2. The fourth paragraph on page 2 is replaced by the following:
Under normal circumstances, the Fund anticipates that it will
maintain a dollar-weighted average portfolio effective duration
of not more than three years. Subject to that limitation, the
Fund may invest in individual debt obligations of any maturity
or duration. The Manager will in good faith determine the
effective duration of debt obligations purchased by the Fund and
will consider various factors applicable to each type of debt
obligation, including those set forth below. Duration
incorporates a bond's yield, coupon interest payments, final
maturity and call features into one measure. For generic fixed-
income securities, duration is calculated as the average time
of present-value-weighted cash flows divided by a small
adjustment factor, pursuant to a calculation known as modified
Macaulay duration. Thus, for any generic fixed-income security
with interest payments occurring prior to the payment of
principal, duration is also less than maturity. Also, all other
factors being equal, the lower the stated or coupon rate of
interest of a fixed-income security, the longer the duration of
the security; conversely, the higher the stated or coupon rate
of interest of a fixed-income security, the shorter the duration
of the security.
Futures, options and options on futures have durations which,
in general, are closely related to the duration of the
securities which underlie them. Holding long futures or call
option positions (backed by segregated liquid assets) will
lengthen the portfolio's duration. There are some situations,
however, where the standard modified Macaulay duration
calculation does not properly reflect the interest rate exposure
of a security. For example, the interest rate exposure is not
properly captured by modified Macaulay duration in the case of
mortgage pass-though securities. The stated final maturity of
such securities is generally 30 years, but changes in prepayment
rates are more critical in determining the securities' price
exposure to interest rates. Indeed, the modified Macaulay
calculation even falls short in calculating the price
sensitivity of callable bonds to interest rates. In these and
other similar situations, the Manager will use more
sophisticated analytical techniques that incorporate the
economic life of a security as well as relevant macroeconomic
factors (e.g., mortgage prepayment rates) into the determination
of the Fund's effective duration.
3. The first sentence of the first paragraph of the section
entitled "Determination of Net Asset Value Per Share" on page 26 is
amended to read as follows, and a new second sentence is added to that
paragraph as follows: "The net asset values per share of Class A and Class
B shares of the Fund are determined as of the close of business of The New
York Stock Exchange on each day that the Exchange is open by dividing the
Fund's net assets attributable to a class by the number of shares of that
class that are outstanding. The Exchange normally closes at 4:00 P.M.,
New York time, but may close earlier on some days (for example, in case
of weather emergencies or on days falling before a holiday)."
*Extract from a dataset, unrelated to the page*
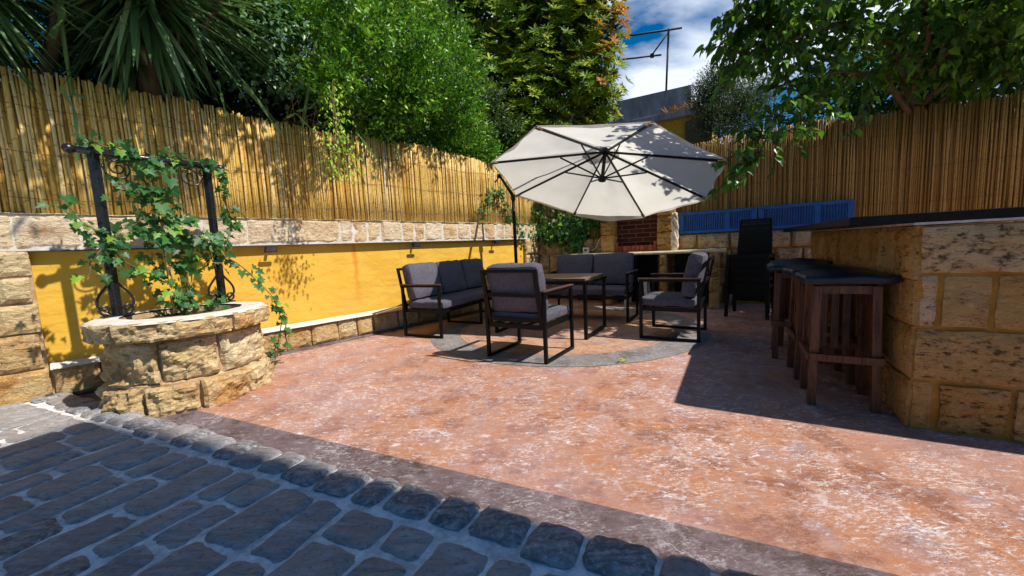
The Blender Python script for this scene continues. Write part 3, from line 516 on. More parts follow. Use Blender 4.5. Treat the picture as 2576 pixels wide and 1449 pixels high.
# ivy on the well
def lerp_path(pts, n):
    pts = [Vector(p) for p in pts]; L = [0]
    for a_, b_ in zip(pts, pts[1:]): L.append(L[-1]+(b_-a_).length)
    o = []
    for i in range(n):
        d = L[-1]*i/(n-1); j = max(k_ for k_ in range(len(L)) if L[k_] <= d+1e-9); j = min(j, len(pts)-2)
        o.append(pts[j].lerp(pts[j+1], (d-L[j])/max(1e-6, L[j+1]-L[j])))
    return o
ivy = empty('ivy_plant', WC+Vector((0, 0, 0.6)), 0, 'ivy climbing the iron frame and trailing out of the stone well', 'plant')
def fp(u, z, dpt=0.0): return PL-Vector((0, 0, 0.6))+AX*(u*(PR-PL).length)+Vector((0, 0, z))+FN*dpt
vines = [([(.47, -.03, .02), (.48, .25, .02), (.48, .55, .0), (.47, .85, -.01), (.46, 1.12, 0), (.40, 1.34, .02)], 115, .08),
 ([(.48, .50, .0), (.47, .85, -.01), (.46, 1.10, 0)], 90, .10), ([(.46, 1.15, 0), (.62, 1.27, 0), (.8, 1.25, 0), (1.0, 1.26, .02), (1.14, 1.20, .03), (1.17, 1.0, .03), (1.17, .78, .04), (1.12, .58, .05), (1.05, .50, .05)], 125, .042),
 ([(.48, .55, 0), (.70, .62, .08), (.86, .55, .12), (1.0, .42, .14), (1.22, .28, .16), (1.42, .10, .16), (1.53, -.04, .17), (1.55, -.2, .2), (1.50, -.42, .2), (1.45, -.58, .2)], 95, .045),
 ([(.6, .60, .03), (.78, .60, .1), (.92, .55, .12)], 38, .09),
 ([(.47, .28, .02), (.25, .32, .05), (.08, .42, .05), (-.02, .58, .05), (-.18, .72, .06), (-.30, .86, .06)], 60, .05), ([(.40, .8, 0), (.15, .66, .04), (-.02, .58, .06), (-.15, .42, .06), (-.22, .30, .06)], 60, .06),
 ([(.46, 1.2, 0), (.25, 1.26, .0), (.10, 1.27, .01), (-.05, 1.30, .02)], 55, .06), ([(.47, .02, .0), (.62, .12, .04), (.70, .3, .03), (.62, .5, 0)], 40, .06), ([(.55, .0, .1), (.75, .02, .1), (.9, .05, .05)], 24, .05),
 ([(.35, .95, 0), (.2, 1.0, .02), (.12, .9, .03)], 18, .05), ([(.5, .4, 0), (.72, .35, .02), (.9, .48, .03), (.97, .3, .02)], 34, .06)]
Ps, Ds, Ns, Ls, Ts = [], [], [], [], []
mb = MB()
for pts, n, sp in vines:
    path = lerp_path([fp(*q) for q in pts], 24); path = [p+Vector((nz(i*.3, 1, n), nz(i*.3, 5, n), nz(i*.3, 9, n)))*0.03 for i, p in enumerate(path)]
    mb.tube(path, 0.0048, 5)
    for i in range(n):
        f_ = random.random()*(len(path)-1.01); p = path[int(f_)].lerp(path[int(f_)+1], f_ % 1); off = Vector((random.gauss(0, sp), random.gauss(0, sp), random.gauss(0, sp*0.9)))*0.8
        Ps.append(p+off); Ds.append(off.normalized()*0.5+Vector((random.gauss(0, .5), random.gauss(0, .5), -0.7))); Ns.append(FN*0.8+Vector((random.gauss(0, .4), random.gauss(0, .4), 0.5+random.gauss(0, .3)))); big = sp > 0.08
        Ls.append(random.uniform(0.042, 0.078) if not big else random.uniform(0.05, 0.115)); Ts.append(random.random()*0.8 if random.random() < 0.86 else random.uniform(0.85, 1))
mb.build('stem', 'vine', ivy, smooth=True)
A = lambda x: np.array([tuple(v) for v in x], dtype=float)
Ls = np.array(Ls); leaf_mesh('leaves', 'leaf_ivy', A(Ps), A(Ds), A(Ns), Ls, Ls*0.95, np.array(Ts), 'ivy', ivy, 0.12)
mb = MB(); mb.tube([fp(.47, -.03, .03), fp(.46, .95, .03)], 0.006, 6); mb.tube([fp(.50, -.03, .01), fp(.36, 1.40, .0)], 0.005, 6); mb.build('cane_stake', 'reed', ivy)
for z_ in (.22, .48, .78, .9): mb = MB(); mb.tube([fp(.44, z_, .035), fp(.50, z_+.01, .035)], 0.007, 6); mb.build('plant_tie', 'tie', ivy)
# ================================================================== LOUNGE FURNITURE
def cushion(w, d, h, seed, nseg=14, rad=0.035, puff=0.25):
    mb = MB()
    def face(fn, du, dv):
        nu = max(4, int(nseg*du)); nv = max(4, int(nseg*dv)); mb.grid(lambda u, v: sh(fn(-1+2*u, -1+2*v)), nu, nv)
    def sh(p):
        q = Vector((p[0]*w/2, p[1]*d/2, p[2]*h/2)); inn = Vector((max(-w/2+rad, min(w/2-rad, q.x)), max(-d/2+rad, min(d/2-rad, q.y)), max(-h/2+rad, min(h/2-rad, q.z))))
        dv = q-inn; q = inn+(dv.normalized()*rad if dv.length > 1e-6 else Vector())
        m = min(w, d, h); f = 1
        if h == m: f = 1+puff*(1-(p[0]**2))*(1-p[1]**2); q.z *= f
        else: f = 1+puff*(1-(p[0]**2))*(1-p[2]**2); q.y *= f
        wr = 0.009*nz(q.x*9, q.y*9, q.z*9, 1, seed)+0.006*nz(q.x*34, q.y*20, q.z*14, 1, seed)
        return q+Vector((wr, wr, wr))
    face(lambda u, v: (u, v, 1), w, max(d, .3)); face(lambda u, v: (-u, v, -1), w, max(d, .3)); face(lambda u, v: (u, -1, v), w, .6); face(lambda u, v: (-u, 1, v), w, .6); face(lambda u, v: (1, u, v), max(d, .3), .6); face(lambda u, v: (-1, -u, v), max(d, .3), .6)
    return mb
def lounge(name, W, nback, loc, rz, label, cat, group, midleg=False, seatn=1):
    r = empty(name, loc, rz, label, cat, group); D = 0.60; t_ = 0.032; zA = 0.645; hw = W/2
    for sx_ in ([-1, 1] + ([0] if midleg else [])):
        x = sx_*(hw-t_/2); mb = MB(); zt = zA if sx_ else 0.34
        mb.box(x-t_/2, x+t_/2, -D/2, -D/2+t_, t_+.001, zt); mb.box(x-t_/2, x+t_/2, D/2-t_, D/2, t_+.001, zt); mb.box(x-t_/2, x+t_/2, -D/2, D/2, 0, t_)
        if sx_: mb.box(x-t_/2, x+t_/2, -D/2+t_, D/2-t_, zA-t_*.7, zA-.001)
        mb.build('side_leg', 'frame', r, bevel=0.003)
        if sx_: mb = MB(); mb.box(x-0.026, x+0.026, -D/2-0.01, D/2+0.012, zA+.001, zA+0.016); mb.build('armrest', 'armwood', r, bevel=0.004)
    mb = MB(); x0, x1 = -hw+t_, hw-t_; mb.box(x0, x1, D/2-t_-.01, D/2-.01, .305, .345); mb.box(x0, x1, -D/2+.01, -D/2+t_+.01, .305, .345)
    for x in (x0+.018, x1-.018): mb.box(x-.018, x+.018, -D/2+t_+.011, D/2-t_-.011, .305, .344)
    n = int((x1-x0)/0.16)
    for i in range(1, n): xx = x0+(x1-x0)*i/n; mb.box(xx-.02, xx+.02, -D/2+t_+.011, D/2-t_-.011, .325, .338)
    mb.build('seat_frame', 'frame', r)
    mb = MB(); y0 = -D/2+.025; y1 = -D/2-.075; zb = .86
    for x in (x0+.02, x1-.02): mb.bar((x, y0, .345), (x, y1, zb), .034, .022, up=(0, 1, 0))
    for z_ in (.39, .62, zb-.015): q = (z_-.345)/(zb-.345); yy = y0+(y1-y0)*q; mb.bar((x0+.037, yy, z_), (x1-.037, yy, z_), .022, .030)
    mb.build('back_frame', 'frame', r)
    sw = (W-2*t_-.02)/seatn
    for i in range(seatn): c = cushion(sw-.004, .56, .10, 3+i, rad=.03, puff=.12).build('seat_cushion', 'fabric', r, smooth=True); c.location = (-hw+t_+.01+sw*(i+.5), .035, .40)
    bw = (W-2*t_-.02)/nback
    for i in range(nback):
        c = cushion(bw-.006, .15, .46, 21+i+int(W*10), rad=.045, puff=.30).build('back_cushion', 'fabric', r, smooth=True)
        c.location = (-hw+t_+.01+bw*(i+.5), -D/2+.085, .675); c.rotation_euler = (R(12), R(random.uniform(-1, 1)), R(random.uniform(-1.5, 1.5)))
    return r
U = Vector((0.5, 0.866, 0)); Vv = Vector((0.866, -0.5, 0))
def corner(p, w, d): return Vector(p)
lounge('lounge_chair', .66, 1, (0.165, 3.78, 0), R(-33), 'grey cushioned black metal armchair seen from behind, nearest on the open patio', 'armchair', 'matching black framed armchairs')
lounge('lounge_chair', .66, 1, (1.79, 4.26, 0), R(58), 'grey cushioned black metal armchair facing left, beside the bar shadow', 'armchair', 'matching black framed armchairs')
so_c = Vector((-1.128, 4.713, 0))+Vector((0.47, 0.883, 0))*0.90
lounge('garden_sofa', 1.82, 3, so_c, R(62)-math.pi, 'long three cushion sofa with black metal frame along the ochre wall', 'sofa', 'matching black framed sofas', True, 1)
sb = Vector((1.50, 4.97, 0))+U*.30-Vv*.62
lounge('garden_sofa', 1.24, 2, sb, R(150), 'two cushion sofa with black metal frame behind the table, in front of the worktop', 'sofa', 'matching black framed sofas')
# table
tb = empty('patio_table', (0.464, 4.784, 0), KA, 'wood topped patio table with black metal sled legs between the seats', 'table'); HX, HY = .60, .37
mb = MB(); nS = 5
for i in range(nS): y0 = -HY+.012+i*(2*HY-.024)/nS; mb.box(-HX+.012, HX-.012, y0+.004, y0+(2*HY-.024)/nS-.004, .655, .682)
mb.build('tabletop', 'plank', tb, bevel=.003)
mb = MB(); 
for s_ in (-1, 1): mb.box(-HX, HX, s_*HY-.018, s_*HY+.018, .615, .654); mb.box(s_*HX-.018, s_*HX+.018, -HY+.019, HY-.019, .615, .654)
mb.build('apron', 'frame', tb)
for s_ in (-1, 1):
    mb = MB(); x = s_*(HX-.02)
    for y in (-HY+.018, HY-.018): mb.box(x-.018, x+.018, y-.018, y+.018, .037, .614)
    mb.box(x-.018, x+.018, -HY, HY, 0, .036); mb.build('leg', 'frame', tb, bevel=.003)
# ================================================================== UMBRELLA
C0 = Vector((0, 0, CAM_Z))
fit = [(0.312, 3.93, 2.226), (1.32, 3.583, 2.112), (2.25, 4.037, 1.834), (2.558, 5.024, 1.554), (2.063, 5.967, 1.436), (1.055, 6.313, 1.55), (0.125, 5.86, 1.828), (-0.183, 4.873, 2.108)]
VX = [C0+(Vector(q)-C0)*1.086 for q in fit]; cen = sum(VX, Vector())/8; un = (VX[2]-VX[0]).cross(VX[4]-VX[2]).normalized(); un = un if un.z > 0 else -un
ub = Vector((0.09, 6.5, 0)); um = empty('cantilever_umbrella', ub, 0, 'large tilted cream cantilever umbrella with black ribs over the seating', 'umbrella')
H1 = cen+un*.44; H0 = cen+un*.03
mb = MB()
for k in range(8):
    a_, b_ = VX[k], VX[(k+1) % 8]; far = k in (3, 4)
    def pf(u, v, a_=a_, b_=b_, k=k):
        top = H1+un*.02; e = a_.lerp(b_, u); out_ = (e-cen).normalized(); sag = math.sin(math.pi*u)
        e2 = e-out_*0.030*sag*(-2.0 if k == 4 else 1); p = top.lerp(e2, 0.085+0.915*v)
        p = p-un*0.045*sag*math.sin(math.pi*v)*0.8-un*(0.012*nz(u*4, v*5, k, 1.3))*sag
        return p-ub
    mb.grid(pf, 12, 14)
    # hem hanging down at the rim
    drop = 0.085 if k == 4 else 0.03
    def hf(u, v, a_=a_, b_=b_, k=k, drop=drop):
        p = Vector(pf(u, 1.0)); w = math.sin(math.pi*u)
        return p+Vector((0, 0, -1))*drop*v*(0.35+0.65*w)+(cen-ub-p).normalized()*0.012*math.sin(u*14+k)*v
    mb.grid(hf, 12, 3)
mb.build('canopy', 'canopy', um, smooth=True)
mb = MB(); vt = [cen+un*.52+(v_-cen)*.16-un*.06 for v_ in VX]; ap = cen+un*.50
for k in range(8): mb.add([ap-ub, vt[k]-ub, vt[(k+1) % 8]-ub], [(0, 1, 2)])
mb.build('vent_cap', 'canopy', um)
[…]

Additionally, the existing third sentence of that paragraph is revised to
read as follows: "Trading may occur in U.S. Government Securities at times
when The New York Stock Exchange is closed (including weekends and
holidays or after the close of the Exchange on a regular business day)."
4. The final sentence beginning on page 35 under "How To Exchange
Shares" is revised to read as follows:
However, when Class A shares acquired by exchange of Class A
shares purchased subject to a Class A CDSC are redeemed within
18 months of the end of the calendar month of the initial
purchase of the exchanged Class A shares, the Class A CDSC is
imposed on the redeemed shares (see "Class A Contingent Deferred
Sales Charge" in the Prospectus), and the Class B CDSC is
imposed on Class B shares redeemed within five years of the
initial purchase of the exchanged Class B shares.